▸ Task statement:
Retype only what runs from the beginning of the data through the line with "R = math.radians"; please omit the pictures and keep every line exact.

▸ Stored data:
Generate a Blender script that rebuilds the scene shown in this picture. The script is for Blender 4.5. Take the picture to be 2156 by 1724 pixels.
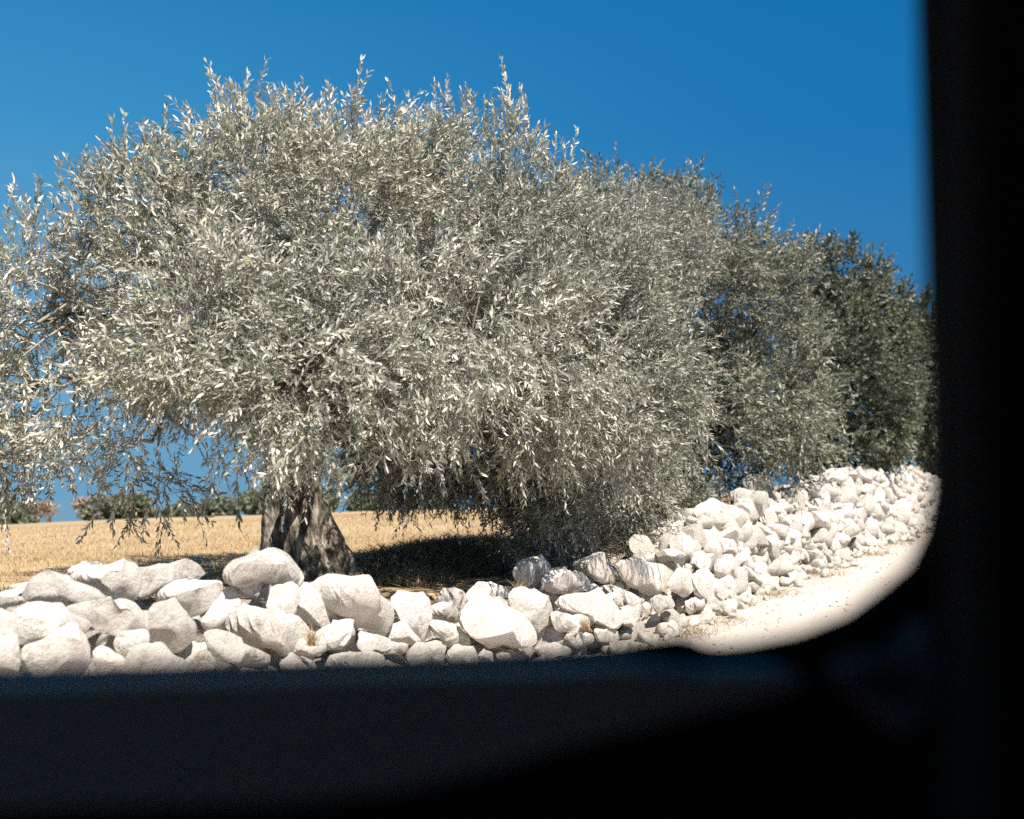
import bpy, bmesh, math, random
import numpy as np
from mathutils import Vector, Matrix, noise
from mathutils.geometry import tessellate_polygon

scene = bpy.context.scene
for o in list(bpy.data.objects):
    bpy.data.objects.remove(o, do_unlink=True)
rnd = random.Random(7)
rng = np.random.default_rng(11)
R = math.radians

# ------------------------------------------------------------------ camera
EYE = 1.24
FPX = 1150.0
PITCH = R(4.4)
cam_d = bpy.data.cameras.new("camera")
cam = bpy.data.objects.new("camera", cam_d)
scene.collection.objects.link(cam)
cam.location = (0, 0, EYE)
cam.rotation_euler = (R(90) + PITCH, 0, 0)
cam_d.sensor_width = 36.0
cam_d.lens = FPX / 1024 * 36.0
cam_d.clip_start = 0.02
cam_d.clip_end = 90000
cam_d.dof.use_dof = True
cam_d.dof.focus_distance = 7.3
cam_d.dof.aperture_fstop = 2.35
scene.camera = cam

# ------------------------------------------------------------------ sky, sun, exposure
SUN_H = Vector((0.52, -0.85))            # horizontal direction towards the sun
SUN_EL = R(55)
SH = SUN_H.normalized()
sun_vec = Vector((SH.x * math.cos(SUN_EL), SH.y * math.cos(SUN_EL), math.sin(SUN_EL)))
world = bpy.data.worlds.new("World")
scene.world = world
world.use_nodes = True
wn, wl = world.node_tree.nodes, world.node_tree.links
wn.clear()
sky = wn.new("ShaderNodeTexSky")
sky.sky_type = 'NISHITA'
sky.sun_disc = False
sky.sun_elevation = SUN_EL
sky.sun_rotation = math.atan2(SH.x, SH.y)
sky.altitude = 600
sky.air_density = 1.0
sky.dust_density = 0.35
sky.ozone_density = 4.0
hs = wn.new("ShaderNodeHueSaturation")
hs.inputs["Hue"].default_value = 0.485
hs.inputs["Saturation"].default_value = 1.46
hs.inputs["Value"].default_value = 1.0
bg = wn.new("ShaderNodeBackground")
bg.inputs["Strength"].default_value = 0.062
wo = wn.new("ShaderNodeOutputWorld")
wl.new(sky.outputs[0], hs.inputs["Color"])
# the summer haze near the horizon stays blue all the way round
tc = wn.new("ShaderNodeTexCoord"); sx = wn.new("ShaderNodeSeparateXYZ"); wl.new(tc.outputs["Generated"], sx.inputs[0])
hr = wn.new("ShaderNodeValToRGB"); he = hr.color_ramp.elements
while len(he) < 4: he.new(0.5)
for e_, (p_, f_) in zip(he, [(0.0, 1.0), (0.20, 1.0), (0.38, 0.8), (0.65, 0.0)]):
    e_.position = p_; e_.color = (f_, f_, f_, 1)
wl.new(sx.outputs[2], hr.inputs[0])
def sky_ramp(st_):
    hc = wn.new("ShaderNodeValToRGB"); ce = hc.color_ramp.elements
    while len(ce) < len(st_): ce.new(0.5)
    for e_, (p_, c_) in zip(ce, st_):
        e_.position = p_; e_.color = (*c_, 1)
    wl.new(sx.outputs[2], hc.inputs[0]); return hc.outputs[0]
hc1 = sky_ramp([(0.0, (1.35, 3.2, 4.95)), (0.12, (1.35, 3.3, 5.2)), (0.3, (0.45, 2.55, 5.0)), (0.5, (0.12, 1.6, 4.1))])
hc2 = sky_ramp([(0.0, (0.7, 2.3, 4.3)), (0.12, (0.35, 1.85, 4.0)), (0.3, (0.10, 1.4, 3.7)), (0.5, (0.06, 1.2, 3.5))])
hm = wn.new("ShaderNodeMix"); hm.data_type = 'RGBA'
# the blue deepens towards the polarised side of the sky, smoothly over the whole dome
az = wn.new("ShaderNodeMapRange"); az.inputs[1].default_value = -0.5; az.inputs[2].default_value = 0.42
az.interpolation_type = 'SMOOTHSTEP'
hx = wn.new("ShaderNodeMix"); hx.data_type = 'RGBA'
wl.new(sx.outputs[0], az.inputs[0]); wl.new(az.outputs[0], hx.inputs[0]); wl.new(hc1, hx.inputs[6]); wl.new(hc2, hx.inputs[7])
wl.new(hr.outputs[0], hm.inputs[0])
wl.new(hs.outputs[0], hm.inputs[6]); wl.new(hx.outputs[2], hm.inputs[7])
wl.new(hm.outputs[2], bg.inputs["Color"])
wl.new(bg.outputs[0], wo.inputs["Surface"])

sun_d = bpy.data.lights.new("sun", 'SUN')
sun_d.energy = 5.0
sun_d.angle = R(0.53)
sun_d.color = (1.0, 0.93, 0.84)
sun = bpy.data.objects.new("sun", sun_d)
scene.collection.objects.link(sun)
sun.rotation_euler = sun_vec.to_track_quat('Z', 'Y').to_euler()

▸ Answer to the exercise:
Generate a Blender script that rebuilds the scene shown in this picture. The script is for Blender 4.5. Take the picture to be 2156 by 1724 pixels.
import bpy, bmesh, math, random
import numpy as np
from mathutils import Vector, Matrix, noise
from mathutils.geometry import tessellate_polygon

scene = bpy.context.scene
for o in list(bpy.data.objects):
    bpy.data.objects.remove(o, do_unlink=True)
rnd = random.Random(7)
rng = np.random.default_rng(11)
R = math.radians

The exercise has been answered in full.